鳥山明さん旅行に行けましたか?

 ご無沙汰しています。
   
 驚きました。鳥山明さんの訃報です。
 彼を取材したのは、三十年以上も昔のことです。川崎で個展が開催されたのを機に何とかインタビューにこぎつけました。ですが売れっ子とはいえ年下の作家で、しかも、当時文化部記者として手塚治虫氏をはじめに石ノ森さん、赤塚さん、藤子さん、さいとうさんなど、ビックネームの作家を取材してきた、漫画の歴史の証言者の一人だ、とかいう何とも身の程しらずの自負も災いして、いまひとつ、深い取材ができなかったという恨みが残ったものでした。その後、また取材をと願っていましたが、作家自身もマスコミへの露出を避けはじめた頃合いもあったことで、なかなか実現できませんでした。まもなく自身も移動で取材現場を離れてしまい、以降は一読者として、漫画を、その世界を眺めてきました。その間に、新しい作家や話題となった作品も生まれ、楽しみな反面、その状況を現場でみることはもうないのだと淋しくも感じてきました。それも、今はぶつぶつと世間の愚痴をつぶやく無職年金老人として人生のラストスパートに入っておる次第です。

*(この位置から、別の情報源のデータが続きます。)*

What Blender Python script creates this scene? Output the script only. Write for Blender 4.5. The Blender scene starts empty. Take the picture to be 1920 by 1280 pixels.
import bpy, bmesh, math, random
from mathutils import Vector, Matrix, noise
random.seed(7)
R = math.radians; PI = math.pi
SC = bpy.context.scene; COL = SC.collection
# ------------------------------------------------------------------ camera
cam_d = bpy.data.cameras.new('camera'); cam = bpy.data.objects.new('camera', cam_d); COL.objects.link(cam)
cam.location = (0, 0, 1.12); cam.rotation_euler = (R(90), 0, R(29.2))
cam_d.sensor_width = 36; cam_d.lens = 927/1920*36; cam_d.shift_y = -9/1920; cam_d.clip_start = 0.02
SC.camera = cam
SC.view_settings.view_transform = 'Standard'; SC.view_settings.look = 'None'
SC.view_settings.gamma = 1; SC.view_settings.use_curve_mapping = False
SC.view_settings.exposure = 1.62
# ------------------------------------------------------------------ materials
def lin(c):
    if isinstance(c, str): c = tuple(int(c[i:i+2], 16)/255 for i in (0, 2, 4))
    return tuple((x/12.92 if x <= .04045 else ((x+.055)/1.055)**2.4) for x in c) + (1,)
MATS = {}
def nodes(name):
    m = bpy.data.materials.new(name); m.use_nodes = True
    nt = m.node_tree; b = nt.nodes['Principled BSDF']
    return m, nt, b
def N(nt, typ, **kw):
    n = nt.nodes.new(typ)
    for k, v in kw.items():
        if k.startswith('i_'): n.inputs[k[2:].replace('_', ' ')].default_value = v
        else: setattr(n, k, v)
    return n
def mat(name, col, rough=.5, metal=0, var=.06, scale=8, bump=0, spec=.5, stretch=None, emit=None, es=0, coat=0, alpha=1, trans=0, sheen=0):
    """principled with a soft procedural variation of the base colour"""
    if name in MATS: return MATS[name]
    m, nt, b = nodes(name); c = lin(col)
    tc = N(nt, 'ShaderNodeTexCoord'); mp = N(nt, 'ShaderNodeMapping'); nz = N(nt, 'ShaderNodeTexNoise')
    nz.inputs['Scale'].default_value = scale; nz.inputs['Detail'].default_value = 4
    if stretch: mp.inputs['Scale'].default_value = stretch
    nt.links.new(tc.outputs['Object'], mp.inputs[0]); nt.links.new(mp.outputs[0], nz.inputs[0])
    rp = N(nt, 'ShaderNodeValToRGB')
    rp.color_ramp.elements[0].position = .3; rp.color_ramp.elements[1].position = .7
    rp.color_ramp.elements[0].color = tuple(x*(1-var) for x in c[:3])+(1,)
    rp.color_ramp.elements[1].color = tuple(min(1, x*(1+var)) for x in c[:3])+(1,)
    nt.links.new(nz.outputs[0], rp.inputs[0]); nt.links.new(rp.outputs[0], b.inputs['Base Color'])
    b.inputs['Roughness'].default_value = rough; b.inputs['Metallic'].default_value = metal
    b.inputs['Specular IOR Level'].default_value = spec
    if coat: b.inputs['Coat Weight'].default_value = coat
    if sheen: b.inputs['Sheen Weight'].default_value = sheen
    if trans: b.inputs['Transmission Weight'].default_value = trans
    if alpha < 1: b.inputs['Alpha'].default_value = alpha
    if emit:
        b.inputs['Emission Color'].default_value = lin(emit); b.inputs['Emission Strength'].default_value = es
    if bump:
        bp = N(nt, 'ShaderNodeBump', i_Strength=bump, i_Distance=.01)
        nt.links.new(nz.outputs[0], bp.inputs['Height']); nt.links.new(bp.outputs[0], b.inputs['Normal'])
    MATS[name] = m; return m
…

 いや、鳥山さんの件でした。その慚愧に堪えぬ取材の中ですが、彼が語ったある話が今も印象に残っています。
 多忙極まる流行作家となった。旅行に行きたくとも時間がない。そこで友人に世界バイク旅行の代行を頼んでいるという、冗談のような内容。経費はすべて作家持ちというから、何とも言葉がありませんでした。
 漫画の世界をトップ集団の一人として走り続けてきた鳥山さん、あれから、ゆっくりと旅する時ができたかどうか。
 ですが、彼もまた、かつては漫画好きな少年であったことは、私自身と同じ。その意味では「こころのとも」。また会える時を。